* **DATASET EXCERPT**:
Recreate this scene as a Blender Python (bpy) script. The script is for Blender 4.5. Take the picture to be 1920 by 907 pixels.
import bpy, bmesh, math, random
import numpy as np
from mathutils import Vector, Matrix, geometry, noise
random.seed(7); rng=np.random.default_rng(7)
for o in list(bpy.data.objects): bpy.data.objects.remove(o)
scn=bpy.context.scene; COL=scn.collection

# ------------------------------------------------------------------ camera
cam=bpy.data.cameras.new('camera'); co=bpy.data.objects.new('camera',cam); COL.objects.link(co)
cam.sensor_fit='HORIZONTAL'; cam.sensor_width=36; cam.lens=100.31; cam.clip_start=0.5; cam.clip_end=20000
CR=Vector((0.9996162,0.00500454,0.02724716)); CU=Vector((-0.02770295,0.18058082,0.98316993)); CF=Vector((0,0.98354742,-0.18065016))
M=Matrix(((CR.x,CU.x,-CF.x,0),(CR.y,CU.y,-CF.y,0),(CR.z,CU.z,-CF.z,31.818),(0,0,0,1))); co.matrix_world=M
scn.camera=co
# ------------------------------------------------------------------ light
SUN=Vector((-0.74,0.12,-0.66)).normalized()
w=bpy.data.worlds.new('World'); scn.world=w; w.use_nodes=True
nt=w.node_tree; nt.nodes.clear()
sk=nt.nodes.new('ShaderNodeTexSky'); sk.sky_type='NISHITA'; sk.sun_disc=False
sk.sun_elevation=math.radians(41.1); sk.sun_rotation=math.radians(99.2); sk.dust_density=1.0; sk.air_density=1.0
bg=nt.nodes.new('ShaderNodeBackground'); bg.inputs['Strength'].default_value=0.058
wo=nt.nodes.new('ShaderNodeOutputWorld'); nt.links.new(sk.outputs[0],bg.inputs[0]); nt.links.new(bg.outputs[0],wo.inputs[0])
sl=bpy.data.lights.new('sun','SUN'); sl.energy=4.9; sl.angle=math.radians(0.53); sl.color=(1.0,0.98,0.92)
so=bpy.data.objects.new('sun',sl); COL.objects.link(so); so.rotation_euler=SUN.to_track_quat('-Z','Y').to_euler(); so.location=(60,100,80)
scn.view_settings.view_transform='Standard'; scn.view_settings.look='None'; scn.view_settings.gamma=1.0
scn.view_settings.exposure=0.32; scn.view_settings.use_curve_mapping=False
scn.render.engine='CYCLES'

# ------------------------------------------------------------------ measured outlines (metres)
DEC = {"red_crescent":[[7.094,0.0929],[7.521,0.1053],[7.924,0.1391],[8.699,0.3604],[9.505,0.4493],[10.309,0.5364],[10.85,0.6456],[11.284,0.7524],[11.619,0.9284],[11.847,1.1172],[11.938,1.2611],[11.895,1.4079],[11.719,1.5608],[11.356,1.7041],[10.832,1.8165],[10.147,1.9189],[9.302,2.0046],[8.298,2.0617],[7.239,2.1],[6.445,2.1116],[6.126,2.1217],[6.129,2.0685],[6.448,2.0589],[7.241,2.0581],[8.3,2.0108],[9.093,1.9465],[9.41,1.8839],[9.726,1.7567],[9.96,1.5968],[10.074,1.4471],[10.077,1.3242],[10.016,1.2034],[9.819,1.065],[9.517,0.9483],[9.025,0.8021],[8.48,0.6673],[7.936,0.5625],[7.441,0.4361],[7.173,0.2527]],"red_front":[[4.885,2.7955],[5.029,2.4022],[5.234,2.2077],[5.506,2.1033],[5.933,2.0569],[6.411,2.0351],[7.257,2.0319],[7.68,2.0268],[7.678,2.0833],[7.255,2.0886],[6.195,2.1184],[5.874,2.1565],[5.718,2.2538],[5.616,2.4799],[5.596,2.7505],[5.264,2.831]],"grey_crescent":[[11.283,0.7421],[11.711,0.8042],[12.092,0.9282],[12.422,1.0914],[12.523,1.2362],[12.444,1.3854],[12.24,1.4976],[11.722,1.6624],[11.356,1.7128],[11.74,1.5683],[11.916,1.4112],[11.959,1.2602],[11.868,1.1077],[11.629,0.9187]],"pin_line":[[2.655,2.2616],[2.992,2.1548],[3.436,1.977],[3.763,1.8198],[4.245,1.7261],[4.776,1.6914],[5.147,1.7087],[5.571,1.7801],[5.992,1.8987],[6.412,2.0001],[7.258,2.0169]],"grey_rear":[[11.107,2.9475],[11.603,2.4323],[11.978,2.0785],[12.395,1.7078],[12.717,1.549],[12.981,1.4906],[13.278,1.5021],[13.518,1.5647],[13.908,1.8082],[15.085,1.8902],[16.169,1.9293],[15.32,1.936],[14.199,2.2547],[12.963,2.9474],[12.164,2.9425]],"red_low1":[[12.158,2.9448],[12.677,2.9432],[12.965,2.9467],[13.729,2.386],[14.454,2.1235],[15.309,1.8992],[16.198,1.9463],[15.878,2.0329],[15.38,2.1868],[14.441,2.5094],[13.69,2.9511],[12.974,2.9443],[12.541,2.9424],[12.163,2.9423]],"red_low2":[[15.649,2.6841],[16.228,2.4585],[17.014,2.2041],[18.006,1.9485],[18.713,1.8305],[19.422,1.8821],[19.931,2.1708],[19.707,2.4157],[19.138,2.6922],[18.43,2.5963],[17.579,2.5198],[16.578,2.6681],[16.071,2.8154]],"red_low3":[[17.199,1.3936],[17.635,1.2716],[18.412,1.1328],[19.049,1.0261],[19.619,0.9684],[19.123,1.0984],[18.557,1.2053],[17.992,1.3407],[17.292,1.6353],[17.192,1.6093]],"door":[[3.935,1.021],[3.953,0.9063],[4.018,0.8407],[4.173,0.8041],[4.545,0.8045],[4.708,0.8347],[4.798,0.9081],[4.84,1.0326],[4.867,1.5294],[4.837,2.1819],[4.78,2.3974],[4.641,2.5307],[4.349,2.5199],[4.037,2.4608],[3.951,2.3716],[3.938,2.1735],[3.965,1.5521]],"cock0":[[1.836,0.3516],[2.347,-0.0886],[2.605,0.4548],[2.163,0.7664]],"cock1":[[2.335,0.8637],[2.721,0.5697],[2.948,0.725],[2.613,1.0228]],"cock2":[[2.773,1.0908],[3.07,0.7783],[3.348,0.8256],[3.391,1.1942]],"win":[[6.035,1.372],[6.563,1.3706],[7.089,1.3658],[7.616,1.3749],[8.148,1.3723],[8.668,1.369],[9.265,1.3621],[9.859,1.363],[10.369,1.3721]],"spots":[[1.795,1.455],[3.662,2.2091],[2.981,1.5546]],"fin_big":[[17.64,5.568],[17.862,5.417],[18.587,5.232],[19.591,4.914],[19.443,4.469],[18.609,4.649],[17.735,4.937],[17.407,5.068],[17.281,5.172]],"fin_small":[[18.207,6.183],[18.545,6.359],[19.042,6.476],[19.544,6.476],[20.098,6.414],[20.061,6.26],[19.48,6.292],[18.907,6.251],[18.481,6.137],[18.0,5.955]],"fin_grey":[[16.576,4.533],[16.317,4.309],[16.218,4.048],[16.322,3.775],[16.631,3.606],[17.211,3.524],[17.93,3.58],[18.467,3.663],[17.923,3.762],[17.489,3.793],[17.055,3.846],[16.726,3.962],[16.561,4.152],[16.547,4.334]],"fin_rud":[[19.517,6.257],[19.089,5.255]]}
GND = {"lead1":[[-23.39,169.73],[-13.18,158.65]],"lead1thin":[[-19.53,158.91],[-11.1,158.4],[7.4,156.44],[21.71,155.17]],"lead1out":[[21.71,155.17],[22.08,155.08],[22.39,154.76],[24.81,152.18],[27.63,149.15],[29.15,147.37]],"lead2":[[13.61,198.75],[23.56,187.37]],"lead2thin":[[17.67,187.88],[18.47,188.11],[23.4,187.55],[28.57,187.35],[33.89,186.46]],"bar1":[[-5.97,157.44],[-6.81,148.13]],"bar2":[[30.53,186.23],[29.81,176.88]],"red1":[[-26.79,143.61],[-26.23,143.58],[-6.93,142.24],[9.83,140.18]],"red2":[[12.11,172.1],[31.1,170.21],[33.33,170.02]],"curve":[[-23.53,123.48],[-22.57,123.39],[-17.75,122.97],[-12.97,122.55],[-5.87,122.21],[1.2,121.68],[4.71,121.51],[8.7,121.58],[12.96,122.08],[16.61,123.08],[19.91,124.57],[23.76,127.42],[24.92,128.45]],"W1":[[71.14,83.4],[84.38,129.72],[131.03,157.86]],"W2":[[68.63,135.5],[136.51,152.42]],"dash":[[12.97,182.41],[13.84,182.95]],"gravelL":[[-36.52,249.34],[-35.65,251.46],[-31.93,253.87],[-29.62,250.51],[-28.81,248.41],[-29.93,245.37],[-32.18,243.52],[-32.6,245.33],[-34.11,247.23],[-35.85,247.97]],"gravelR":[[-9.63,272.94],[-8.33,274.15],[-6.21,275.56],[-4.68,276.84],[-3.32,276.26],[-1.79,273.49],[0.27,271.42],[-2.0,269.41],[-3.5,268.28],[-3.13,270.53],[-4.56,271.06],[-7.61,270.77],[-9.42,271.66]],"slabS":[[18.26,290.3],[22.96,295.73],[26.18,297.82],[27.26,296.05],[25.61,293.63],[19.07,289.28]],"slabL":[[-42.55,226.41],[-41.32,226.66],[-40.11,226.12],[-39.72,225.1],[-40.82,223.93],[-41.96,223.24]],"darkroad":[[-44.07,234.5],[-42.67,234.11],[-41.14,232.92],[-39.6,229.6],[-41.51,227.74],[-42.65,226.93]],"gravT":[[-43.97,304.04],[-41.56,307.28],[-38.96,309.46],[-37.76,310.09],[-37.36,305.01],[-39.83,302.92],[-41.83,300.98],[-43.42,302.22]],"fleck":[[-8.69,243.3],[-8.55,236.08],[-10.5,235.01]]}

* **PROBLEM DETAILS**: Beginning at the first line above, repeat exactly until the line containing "scn=bpy.context.scene; COL=scn.collection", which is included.

* **ANSWER TO THIS PROBLEM**:
Recreate this scene as a Blender Python (bpy) script. The script is for Blender 4.5. Take the picture to be 1920 by 907 pixels.
import bpy, bmesh, math, random
import numpy as np
from mathutils import Vector, Matrix, geometry, noise
random.seed(7); rng=np.random.default_rng(7)
for o in list(bpy.data.objects): bpy.data.objects.remove(o)
scn=bpy.context.scene; COL=scn.collection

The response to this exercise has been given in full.